Home RIAA: Two Faces Have I?

RIAA: Two Faces Have I?

Will Web folk of the world get a chance to watch next week’s unprecedented and groundbreaking webcast live or were we just deluding ourselves? In what can only be described as a typically predictable move, the Recording Industry Association of America (RIAA) has appealed Federal Judge Nancy Gertner‘s order allowing the hearing of Joel Tenenbaum’s copyright infringement trial to be narrowcast over the Web.

Today, the Harvard legal team representing Tenenbaum commented on the appeal pointing out that if the RIAA truly wants to educate people it should be embracing the narrowcast. The appeal really does beg the question: does the RIAA really want its voice heard by the masses?

A Bit of History

Joel Tenenbaum, a 25-year old graduate student at Boston University received a notice in 2003 accusing him of downloading seven songs via a P2P service. The notice asked for a settlement of $3,500, Tenenbaum offered $500; the offer was declined.

Four years later, Tenenbaum received a complaint to appear in court. He filed an answer with a counterclaim asserting abuse of federal power and that the excessive damages were unconstitutional. This time around, Tenenbaum offered to settle for $5,000 and again the offer was declined; opposing council was asking for $10,500.

Now the RIAA wants over one million dollars.


The Joel Fights Back Dream Team

Enter Professor Charles Nesson and his team of Harvard Law students, who last month filed a motion asking the judge to allow audio-visual coverage of the trial proceedings over the Internet. Last week, Judge Gertner granted the motion (PDF) stating:

“In many ways, this case is about the so-called Internet Generation — the generation that has grown up with computer technology in general, and the internet in particular, as commonplace.” Additionally, Judge Gertner points out “It is reportedly a generation that does not read newspapers or watch the evening news, but gets its information largely, if not almost exclusively, over the internet.”

Yesterday, Torrent Freak pointed out that the RIAA is appealing (PDF) the motion, pointing to a statement by RIAA’s Cara Duckworth: “While this might be an interesting academic exercise for the professor and his class, there’s been real world consequences for those who create music.”

The point Ms. Duckworth seems to be missing is that there is a real world consequence for those who want to listen to music as well. We can only hope the appeal will be denied and the Harvard Dream Team gets the opportunity to bring this significant trial to the Web.

Why This is Important

Tenenbaum’s team

rightly point out that this is not about about copyright law, but that the “extent of the damages this statute permits are unconstitutional and that the music industry is abusing federal power by using the court system capriciously.”

The fines are hugely inappropriate. The Digital Theft Deterrence and Copyright Damages Improvement Act of 1999 sets damages of $750 to $30,000 for each infringement, and as much as $150,000 for a willful violation. The Act is old. Particularly when you look at it from the fast paced lane of the Web; change is clearly needed.
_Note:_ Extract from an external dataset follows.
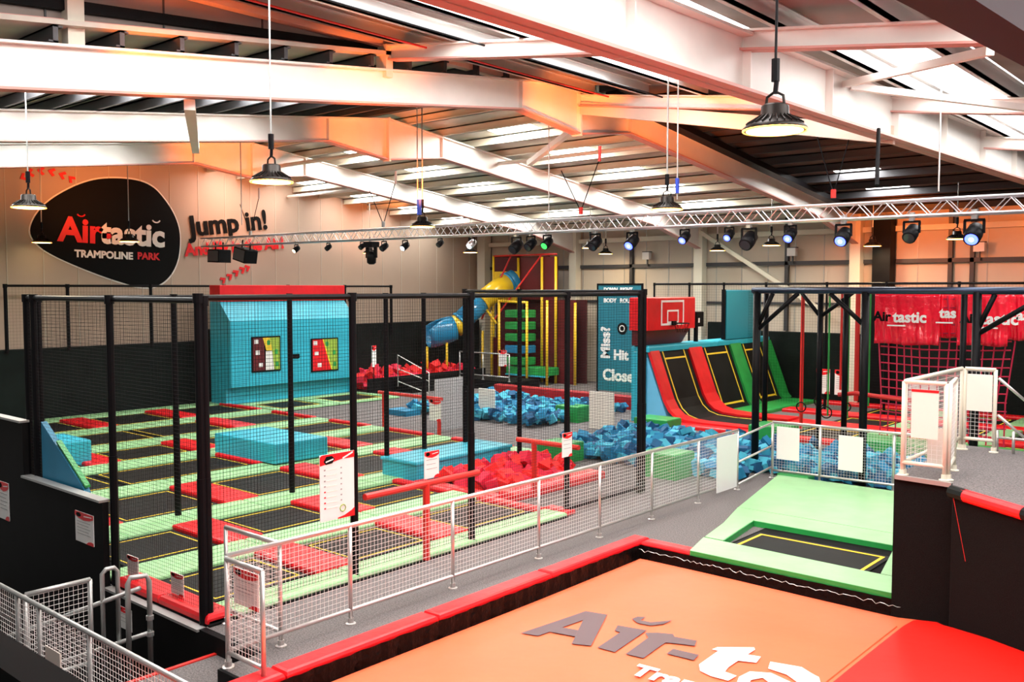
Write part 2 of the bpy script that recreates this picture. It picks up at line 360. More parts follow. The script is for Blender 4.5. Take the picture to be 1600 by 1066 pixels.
# low roof lining with rooflight strips
def roofquad(mb, x0, x1, y0, y1, dz=.22, mi=0):
    mb.add([(x0,y0,zr(y0)+dz),(x1,y0,zr(y0)+dz),(x1,y1,zr(y1)+dz),(x0,y1,zr(y1)+dz),(x0,y0,zr(y0)+dz+.06),(x1,y0,zr(y0)+dz+.06),(x1,y1,zr(y1)+dz+.06),(x0,y1,zr(y1)+dz+.06)],
           [(0,3,2,1)[::-1],(4,5,6,7),(0,1,5,4),(1,2,6,5),(2,3,7,6),(3,0,4,7)], mi)
sky_x = [(a, b) for a, b, f in SKY_X]
mb = MB(); edges = [-28.3]
for a, b in sky_x: edges += [a, b]
edges.append(-11.2)
for i in range(0, len(edges), 2):
    roofquad(mb, edges[i], edges[i+1], -1, 15); roofquad(mb, edges[i], edges[i+1], 15, 30.5)
for a, b in sky_x:      # solid lining between the rooflights
    roofquad(mb, a, b, 11.4, 15); roofquad(mb, a, b, -1, 3.4 if a > -27 else 11.4)
    y = 15.0
    for y0, y1 in SKY_Y: roofquad(mb, a, b, y, y0); y = y1
    roofquad(mb, a, b, y, 30.5)
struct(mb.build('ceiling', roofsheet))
mb = MB()
roofquad(mb, -11.2, -9.95, 15, 30.5); roofquad(mb, -8.75, -5.0, 15, 30.5); roofquad(mb, -5.0, 8.2, 20, 30.5)
y = 15.0
for y0, y1 in SKY_Y[3:]: roofquad(mb, -9.95, -8.75, y, y0); y = y1
roofquad(mb, -9.95, -8.75, y, 30.5)
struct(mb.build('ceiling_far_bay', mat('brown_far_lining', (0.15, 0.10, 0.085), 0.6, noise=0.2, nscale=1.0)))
n = 1
for a, b in sky_x:
    for y0, y1 in ([(3.4, 11.4)] if a > -27 else []) + SKY_Y:
        m = MB(); roofquad(m, a, b, y0, y1)
        struct(m.build('window_%d' % n, skylight)); n += 1
for y0, y1 in SKY_Y[3:]:
    m = MB(); roofquad(m, -9.95, -8.75, y0, y1); struct(m.build('window_%d' % n, skylight)); n += 1
# taller side bay over the camera: eaves beam, cladding upstand, sloping rafters, purlins along Y
def zn(x): return 7.62 - 0.14*(x+11.35)
mb = MB(); mb.prism([(-1, zr(-1)+.3), (11.9, zr(11.9)+.3), (11.9, 7.8), (-1, 7.8)], 'x', -11.6, -11.5)
struct(mb.build('wall_upstand', mat('grey_brown_cladding', (0.30, 0.24, 0.21), 0.6, noise=0.1, nscale=1)))
mb = MB()
for y in (1.8, 3.3, 4.8, 6.3, 7.8, 9.3): mb.box(-11.5, -11.48, y, y+.02, zr(y)+.3, 7.8)
struct(mb.build('trim_9', darkgrey))
mb = MB(); mb.prism([(-1, zr(-1)+.28), (11.9, zr(11.9)+.28), (11.9, zr(11.9)+.34), (-1, zr(-1)+.34)], 'x', -11.5, -11.42)
struct(mb.build('trim_10', redflange))
mb = MB(); mb.prism([(-1, 6.55), (10, 7.52), (10, 7.62), (-1, 6.72)], 'x', -11.5, -11.4)
struct(mb.build('trim_11', blackpaint))
tag(MB().bar((-11.38, -1, 7.66), (-11.38, 15, 7.66), 0.16, 0.16).build('eaves_beam', mat('wash_tinted_steel', (0.72, 0.50, 0.40), 0.5)), 'long eaves beam tinted salmon for the orange wash, high above the nearest pitched frame', 'roof beam')  # orange wash light is mixed into the colour of this beam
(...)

The RIAA managed to score some points last month when it announced it would no longer target individuals and instead work more closely with ISPs to identify alleged copyright infringers. Unfortunately they also mentioned they would continue with cases already underway, and the Tenenbaum case falls into that category.

If the Internet feed goes ahead, it will be provided by the Courtroom View Network and streamed on the Berkman Center for Internet and Society at Harvard Law School where it is scheduled to go live on Thursday Jan. 22 at 2 pm ET.

At the end of the day, it appears the RIAA has confused itself. If it is serious in wanting to educate the public on the business and legal issues facing the music industry – and copyright in general – it must get in front of the public and speak up; it cannot hide behind bureaucracy any longer. Living in the Internet age we know it’s time that organizations with such antiquated ideologies catch up; problem is – when will they work it out?